Given information

════════════════════

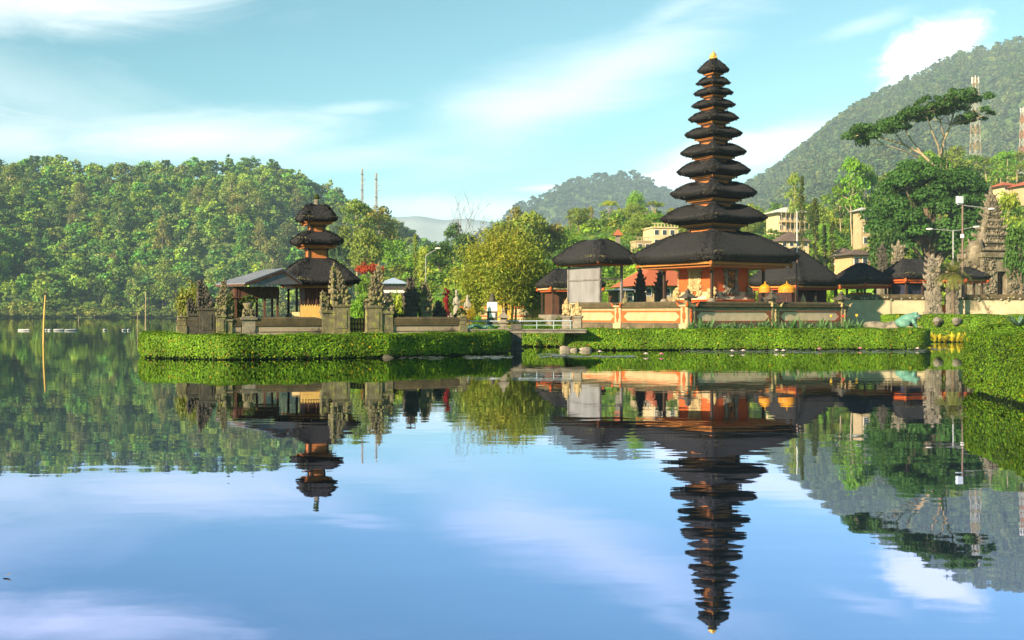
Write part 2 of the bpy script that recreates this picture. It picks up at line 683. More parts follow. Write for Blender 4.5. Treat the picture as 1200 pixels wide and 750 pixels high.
WATER_BUMP = 0.0033
WATER_TINT = (.60, .65, 1.0)
WATER_FAR = (.76, .80, .74)
b = MB()
b.add([(-1400, -60, 0), (1400, -60, 0), (1400, 1500, 0), (-1400, 1500, 0)], [(0, 1, 2, 3)])
prop(b.build('lake', water_material()), 'calm blue lake mirroring the temples and the hills', 'lake', None, 'structure')
b = MB()
b.add([(-9000, -400, -1.6), (9000, -400, -1.6), (9000, 9000, -1.6), (-9000, 9000, -1.6)], [(0, 1, 2, 3)])
prop(b.build('ground', EARTH), 'low ground under and round the lake', 'ground', None, 'structure')


# ------------------------------------------------------------------ hills as height fields between a foot and a ridge
class Hill:
    def __init__(self, ridge, Df, Dr, zf=0.6, power=1.0, rough=0.0, seed=1):
        self.px = [r[0] for r in ridge]
        self.py = [r[1] for r in ridge]
        self.Df, self.Dr, self.zf, self.pw, self.rough = Df, Dr, zf, power, rough
        rg = random.Random(seed)
        self.ph = [rg.uniform(0, 6.28) for _ in range(8)]

    def d(self, v, px):
        return v if isinstance(v, (int, float)) else float(np.interp(px, [q[0] for q in v], [q[1] for q in v]))

    def z(self, px, t):
        Dr = self.d(self.Dr, px)
        zr = Zp(float(np.interp(px, self.px, self.py)), Dr)
        if t > 1:
            return zr * max(-.1, 1 - (t - 1) * 2.2)
        z = self.zf + (zr - self.zf) * t ** self.pw
        p = self.ph
        w = math.sin(px * .021 + p[0] + t * 3) + math.sin(px * .047 + p[1] - t * 6) * .6 + math.sin(px * .013 + t * 9 + p[2]) * .7
        return z + self.rough * w * min(1, t * 3) * min(1, (1 - t) * 3)

    def pos(self, px, t):
        Df, Dr = self.d(self.Df, px), self.d(self.Dr, px)
        D = Df + (Dr - Df) * t
        return (X(px, D), D, self.z(px, t))

    def at(self, px, D):
        Df, Dr = self.d(self.Df, px), self.d(self.Dr, px)
        return Vector((X(px, D), D, self.z(px, max(0, (D - Df) / (Dr - Df)))))

    def build(self, name, material, label, p0, p1, npx=120, nt=24, cat='hill'):
        V, Fq = [], []
        ts = [i / nt for i in range(nt + 1)] + [1.2, 1.5]
        for i in range(npx + 1):
            px = p0 + (p1 - p0) * i / npx
            for k, t in enumerate(ts):
                x, y, z = self.pos(px, t)
                V.append((x, y, z if k else -1.5))
        m = len(ts)
        for i in range(npx):
            for k in range(m - 1):
                Fq.append((i * m + k, (i + 1) * m + k, (i + 1) * m + k + 1, i * m + k + 1))
        o = link_mesh(name, np_mesh(name, V, Fq, material, None, True))
        return prop(o, label, cat, None, 'structure')


left_hill = Hill([(-500, 250), (-200, 212), (-60, 204), (0, 203), (60, 202), (130, 210), (200, 214), (240, 209), (280, 203), (320, 210), (380, 234), (420, 258), (450, 278), (475, 296), (492, 306), (520, 325), (560, 345)],
                 618, [(-500, 1000), (300, 930), (560, 760)], .5, .9, 7, 3)
mountain = Hill([(780, 330), (830, 270), (870, 226), (920, 195), (960, 163), (1000, 133), (1040, 109), (1080, 89), (1120, 71), (1160, 60), (1200, 50), (1260, 38), (1400, 36), (1600, 40)], 700, 1650, 5, .95, 16, 5)
centre_hill = Hill([(540, 300), (580, 268), (615, 245), (650, 226), (690, 214), (720, 210), (745, 211), (765, 219), (790, 233), (830, 250), (900, 290), (960, 330)], 1700, 2500, 5, .9, 12, 7)
far_ridge = Hill([(300, 300), (400, 268), (460, 255), (490, 253), (520, 258), (545, 256), (570, 259), (620, 272), (760, 320)], 3600, 4500, 5, .9, 10, 9)
hillside = Hill([(250, 356), (380, 346), (450, 326), (500, 310), (560, 302), (600, 292), (640, 278), (680, 264), (720, 260), (760, 257), (830, 256), (880, 252), (940, 248), (1000, 242), (1060, 228), (1120, 212), (1200, 204), (1450, 190)],
                [(250, 330), (400, 190), (560, 128), (1450, 118)], [(250, 520), (450, 360), (1450, 330)], 1.0, 1.1, .8, 11)
left_hill.build('hill', WOODS, 'wooded hill across the lake', -500, 560, 130, 26)
mountain.build('mountain', WOODS, 'high wooded mountain rising to the right', 780, 1600, 120, 30, 'mountain')
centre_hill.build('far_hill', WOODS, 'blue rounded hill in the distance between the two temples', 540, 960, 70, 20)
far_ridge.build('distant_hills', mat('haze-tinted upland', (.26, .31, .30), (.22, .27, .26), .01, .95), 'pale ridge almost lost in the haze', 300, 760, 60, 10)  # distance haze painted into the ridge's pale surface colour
hillside.build('hillside', GRASS, 'green slope rising behind the temple grounds', 430, 1450, 120, 24)

# the flat temple shore that joins the hillside
shore = [(-3.2, 69.6), (-9.5, 84), (-15, 112), (-21, 165), (-30, 300), (60, 420), (500, 420), (400, 60), (46, 80.6), (20, 80.6), (20.2, 76), (20.4, 72), (21.6, 67), (21.3, 63.3), (19, 62.4), (3.8, 62.0), (3.6, 69.6)]


def ground_poly(name, pts, z0, z1, material, label, cat='ground'):
    b = MB()
    b.poly(pts, z0, z1)
    return prop(b.build(name, material), label, cat, None, 'structure')


ground_poly('shore', shore, -1.4, .96, LAWN, 'flat green temple shore behind the hedges')

# ------------------------------------------------------------------ far woods
def hill_wood(name, hill, n, p0, p1, hrange, wf, kinds, tints, label, nleaf, leaf, nclump, seed, tmin=0.0, tmax=1.0, trunks=True):
    rg = random.Random(seed)
    pts, hs, ws, ts, ks = [], [], [], [], []
    for i in range(n):
        px = rg.uniform(p0, p1)
        t = rg.uniform(tmin ** 1, tmax)
        p = hill.pos(px, t)
        k = rg.choices([q[0] for q in kinds], [q[1] for q in kinds])[0]
        h = rg.uniform(*hrange) * (1.0 if k != 'bush' else .6)
        tn = rg.choice(tints)
        v = rg.uniform(.75, 1.3)
        pts.append((p[0], p[1], p[2] - h * .06))
        hs.append(h)
        ws.append(h * rg.uniform(*wf) * {'round': 1.0, 'tall': 1.35, 'cone': 1.1, 'bush': 1.1}[k])
        ts.append((tn[0] * v, tn[1] * v, tn[2] * v))
        ks.append(k)
    return scatter(name, pts, hs, ws, ts, ks, label, nleaf, leaf, nclump, seed, trunks)


T_HILL = [(.19, .32, .05), (.10, .20, .04), (.23, .34, .06), (.09, .21, .05), (.27, .40, .05), (.21, .27, .07), (.15, .35, .05), (.07, .14, .035)]
hill_wood('forest', left_hill, 2900, -130, 530, (8, 20), (.75, 1.1), [('round', 5), ('tall', 4), ('cone', 1.2)], T_HILL,
          'dense mixed forest covering the hill across the lake', 360, .062, 30, 4, .012)
hill_wood('mountain_forest', mountain, 8500, 800, 1330, (8, 17), (.85, 1.2), [('round', 5), ('tall', 1.5)], [(.075, .13, .04), (.055, .105, .035), (.11, .15, .045), (.085, .12, .045), (.05, .095, .035)],
          'forest covering the high mountain to the right', 80, .125, 14, 5, 0, 1, False)
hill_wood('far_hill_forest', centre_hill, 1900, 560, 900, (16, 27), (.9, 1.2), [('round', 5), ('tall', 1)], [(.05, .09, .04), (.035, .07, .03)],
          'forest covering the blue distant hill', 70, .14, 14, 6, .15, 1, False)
T_SLOPE = [(.17, .29, .03), (.21, .33, .035), (.13, .26, .03), (.25, .31, .04), (.12, .21, .03)]
hill_wood('undergrowth', hillside, 2800, 430, 1300, (2.2, 5.6), (.9, 1.3), [('bush', 6), ('round', 2)], T_SLOPE,
          'bright green bushes and banana leaves covering the hillside', 230, .085, 18, 8, .0, 1.0)
hill_wood('lakeside_bushes', Hill([(-200, 366), (600, 366)], 617, 648, .3, 1, 0), 950, -130, 470, (4, 11), (1, 1.5), [('bush', 6), ('round', 2)], [(.22, .30, .04), (.15, .25, .04), (.29, .32, .06), (.14, .22, .04)],
          'low bushes and reeds along the far lake shore', 200, .10, 16, 9)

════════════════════

Exercise
Restate each line from the start of the listing through the line bearing "return Vector((X(px, D), D, self.z(px, max(0, (D" word for word. Drop the pictures.

Solution
Write part 2 of the bpy script that recreates this picture. It picks up at line 683. More parts follow. Write for Blender 4.5. Treat the picture as 1200 pixels wide and 750 pixels high.
WATER_BUMP = 0.0033
WATER_TINT = (.60, .65, 1.0)
WATER_FAR = (.76, .80, .74)
b = MB()
b.add([(-1400, -60, 0), (1400, -60, 0), (1400, 1500, 0), (-1400, 1500, 0)], [(0, 1, 2, 3)])
prop(b.build('lake', water_material()), 'calm blue lake mirroring the temples and the hills', 'lake', None, 'structure')
b = MB()
b.add([(-9000, -400, -1.6), (9000, -400, -1.6), (9000, 9000, -1.6), (-9000, 9000, -1.6)], [(0, 1, 2, 3)])
prop(b.build('ground', EARTH), 'low ground under and round the lake', 'ground', None, 'structure')


# ------------------------------------------------------------------ hills as height fields between a foot and a ridge
class Hill:
    def __init__(self, ridge, Df, Dr, zf=0.6, power=1.0, rough=0.0, seed=1):
        self.px = [r[0] for r in ridge]
        self.py = [r[1] for r in ridge]
        self.Df, self.Dr, self.zf, self.pw, self.rough = Df, Dr, zf, power, rough
        rg = random.Random(seed)
        self.ph = [rg.uniform(0, 6.28) for _ in range(8)]

    def d(self, v, px):
        return v if isinstance(v, (int, float)) else float(np.interp(px, [q[0] for q in v], [q[1] for q in v]))

    def z(self, px, t):
        Dr = self.d(self.Dr, px)
        zr = Zp(float(np.interp(px, self.px, self.py)), Dr)
        if t > 1:
            return zr * max(-.1, 1 - (t - 1) * 2.2)
        z = self.zf + (zr - self.zf) * t ** self.pw
        p = self.ph
        w = math.sin(px * .021 + p[0] + t * 3) + math.sin(px * .047 + p[1] - t * 6) * .6 + math.sin(px * .013 + t * 9 + p[2]) * .7
        return z + self.rough * w * min(1, t * 3) * min(1, (1 - t) * 3)

    def pos(self, px, t):
        Df, Dr = self.d(self.Df, px), self.d(self.Dr, px)
        D = Df + (Dr - Df) * t
        return (X(px, D), D, self.z(px, t))

    def at(self, px, D):
        Df, Dr = self.d(self.Df, px), self.d(self.Dr, px)
        return Vector((X(px, D), D, self.z(px, max(0, (D - Df) / (Dr - Df)))))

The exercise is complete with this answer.